Starting with the first line of the data that follows, transcribe every line verbatim until the line containing "COL = sc.collection" has been transcribed.
-------------------------
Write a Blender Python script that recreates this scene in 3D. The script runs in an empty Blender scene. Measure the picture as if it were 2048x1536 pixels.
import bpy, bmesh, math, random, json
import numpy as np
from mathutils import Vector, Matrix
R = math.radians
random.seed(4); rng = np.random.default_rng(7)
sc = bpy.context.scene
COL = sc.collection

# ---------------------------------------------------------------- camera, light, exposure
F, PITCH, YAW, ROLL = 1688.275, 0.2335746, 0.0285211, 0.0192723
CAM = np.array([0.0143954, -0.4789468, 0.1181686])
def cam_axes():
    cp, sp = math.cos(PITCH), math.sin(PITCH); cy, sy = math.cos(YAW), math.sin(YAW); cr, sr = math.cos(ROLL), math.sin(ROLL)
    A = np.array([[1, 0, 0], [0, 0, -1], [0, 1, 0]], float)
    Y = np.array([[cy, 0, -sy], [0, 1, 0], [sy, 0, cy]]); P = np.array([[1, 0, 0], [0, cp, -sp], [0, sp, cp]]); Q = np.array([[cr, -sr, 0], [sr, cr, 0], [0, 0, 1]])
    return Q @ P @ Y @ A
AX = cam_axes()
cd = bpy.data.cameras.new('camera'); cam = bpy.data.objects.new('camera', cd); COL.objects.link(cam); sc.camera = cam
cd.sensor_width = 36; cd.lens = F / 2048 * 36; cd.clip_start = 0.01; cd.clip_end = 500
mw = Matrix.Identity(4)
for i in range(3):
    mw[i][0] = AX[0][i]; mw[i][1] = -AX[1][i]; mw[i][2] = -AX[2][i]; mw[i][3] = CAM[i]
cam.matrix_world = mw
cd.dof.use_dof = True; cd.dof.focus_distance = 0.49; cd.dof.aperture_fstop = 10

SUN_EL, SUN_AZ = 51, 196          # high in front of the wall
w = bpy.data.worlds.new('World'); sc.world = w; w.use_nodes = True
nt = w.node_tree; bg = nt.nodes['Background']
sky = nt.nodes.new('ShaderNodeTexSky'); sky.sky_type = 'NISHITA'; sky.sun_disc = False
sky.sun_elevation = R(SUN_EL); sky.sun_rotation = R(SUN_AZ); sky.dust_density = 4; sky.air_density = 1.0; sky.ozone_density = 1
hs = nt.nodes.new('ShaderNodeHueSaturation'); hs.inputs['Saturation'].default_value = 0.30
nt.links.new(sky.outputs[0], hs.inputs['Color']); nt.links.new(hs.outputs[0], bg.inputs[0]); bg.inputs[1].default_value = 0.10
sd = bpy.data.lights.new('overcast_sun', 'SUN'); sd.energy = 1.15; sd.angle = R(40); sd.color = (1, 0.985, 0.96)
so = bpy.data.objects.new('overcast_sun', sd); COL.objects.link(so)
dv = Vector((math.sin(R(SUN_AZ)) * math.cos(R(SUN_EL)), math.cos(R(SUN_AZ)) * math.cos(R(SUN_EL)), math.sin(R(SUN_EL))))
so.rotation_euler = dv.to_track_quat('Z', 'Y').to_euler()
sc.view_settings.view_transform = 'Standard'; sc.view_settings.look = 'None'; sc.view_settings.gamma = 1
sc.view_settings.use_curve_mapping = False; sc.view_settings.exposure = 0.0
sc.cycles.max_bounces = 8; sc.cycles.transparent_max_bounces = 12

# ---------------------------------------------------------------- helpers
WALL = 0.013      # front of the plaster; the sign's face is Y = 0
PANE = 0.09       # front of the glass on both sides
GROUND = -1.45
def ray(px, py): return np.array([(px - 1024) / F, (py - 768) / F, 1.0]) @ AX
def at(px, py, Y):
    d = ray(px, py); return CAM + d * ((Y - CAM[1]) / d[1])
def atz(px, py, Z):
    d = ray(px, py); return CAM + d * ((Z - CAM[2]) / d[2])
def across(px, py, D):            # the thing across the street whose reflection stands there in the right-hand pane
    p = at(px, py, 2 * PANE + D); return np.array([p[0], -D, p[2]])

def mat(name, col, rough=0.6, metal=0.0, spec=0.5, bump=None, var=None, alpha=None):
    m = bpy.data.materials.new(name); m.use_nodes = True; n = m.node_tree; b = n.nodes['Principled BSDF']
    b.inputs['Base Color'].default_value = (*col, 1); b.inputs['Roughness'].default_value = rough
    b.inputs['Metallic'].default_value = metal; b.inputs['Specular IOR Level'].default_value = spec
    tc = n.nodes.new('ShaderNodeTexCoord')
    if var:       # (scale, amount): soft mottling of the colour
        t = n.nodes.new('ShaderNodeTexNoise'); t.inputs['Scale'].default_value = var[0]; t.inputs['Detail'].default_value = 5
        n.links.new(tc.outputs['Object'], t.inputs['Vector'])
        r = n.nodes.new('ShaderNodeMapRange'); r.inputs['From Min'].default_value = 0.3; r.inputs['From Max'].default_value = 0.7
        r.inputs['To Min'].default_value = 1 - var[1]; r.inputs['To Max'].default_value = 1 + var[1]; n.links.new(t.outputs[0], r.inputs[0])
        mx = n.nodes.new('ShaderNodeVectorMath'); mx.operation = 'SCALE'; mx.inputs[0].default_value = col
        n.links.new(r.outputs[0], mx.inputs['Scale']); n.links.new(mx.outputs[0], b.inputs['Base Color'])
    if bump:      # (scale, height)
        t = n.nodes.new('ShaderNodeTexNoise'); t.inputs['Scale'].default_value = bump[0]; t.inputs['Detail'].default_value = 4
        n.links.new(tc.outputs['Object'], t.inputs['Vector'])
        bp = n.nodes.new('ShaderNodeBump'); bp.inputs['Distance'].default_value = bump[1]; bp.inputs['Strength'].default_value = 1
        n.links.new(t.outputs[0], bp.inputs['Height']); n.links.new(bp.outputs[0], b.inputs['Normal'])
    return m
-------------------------
→ Answer to the exercise:
Write a Blender Python script that recreates this scene in 3D. The script runs in an empty Blender scene. Measure the picture as if it were 2048x1536 pixels.
import bpy, bmesh, math, random, json
import numpy as np
from mathutils import Vector, Matrix
R = math.radians
random.seed(4); rng = np.random.default_rng(7)
sc = bpy.context.scene
COL = sc.collection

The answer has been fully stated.